Tianjin Western Architecture and Xiangsheng Culture
Tianjin and Beijing are only half an hour apart by high-speed rail, but their temperaments are worlds apart. Beijingers talk politics; Tianjiners talk punchlines.
A ten-minute walk from Tianjin Station brought me to the Five Great Avenues. This area is home to over two thousand garden villas built in the 1920s and 1930s — English, French, German, Italian, Spanish styles… It's less a neighborhood and more an open-air museum of world architecture. I rented a bicycle and rode slowly, stopping to study the plaques whenever a particularly beautiful villa caught my eye — this one housed a Northern Warlord, that one sheltered a patriotic activist. The afternoon sun filtered through the leaves of plane trees onto Machang Avenue; the whole street lay quiet, broken only by the occasional jingle of horse-drawn carriage bells.

From the Five Great Avenues, I headed to the Ancient Culture Street. The scene shifted completely — red lanterns everywhere, Yangliuqing New Year paintings, the signs of Clay Figurine Zhang, the sweet fragrance of fried ear-hole cakes wafting through the air. I slipped into a xiangsheng teahouse, ordered a pot of jasmine tea and two plates of sunflower seeds. On stage, two performers — one fat, one thin — were performing "Stripping the Riding Jacket." The punchlines came one after another, and the sounds of cracking seeds and laughter rose and fell in waves below. An old man at the next table, clearly a regular, slapped his thigh at a particularly good bit and shouted, "Hǎo huór!" — "Nice work!"

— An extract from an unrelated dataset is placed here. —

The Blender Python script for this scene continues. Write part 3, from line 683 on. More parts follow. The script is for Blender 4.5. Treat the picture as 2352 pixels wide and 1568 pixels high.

For dinner, I went to the Go Believe (Goubuli) flagship restaurant. To be honest, not many Tianjin locals eat at Goubuli anymore, but for a tourist like me, the name "Goubuli" itself was a ritual.

I ordered a basket of the traditional pork buns — sixteen pleats, crisp and clear. Biting into one, the dough was soft and fluffy, and the filling carried a rich aroma of soy sauce, ginger, and scallions. It wasn't life-changing, but it was definitely more refined than your average steamed bun.

As I was leaving Tianjin, the high-speed rail station announcement was delivered in the Tianjin dialect — "Qǐng lǚkèmenr zhùyì le." I couldn't help laughing. In this city, even the public announcements do stand-up comedy.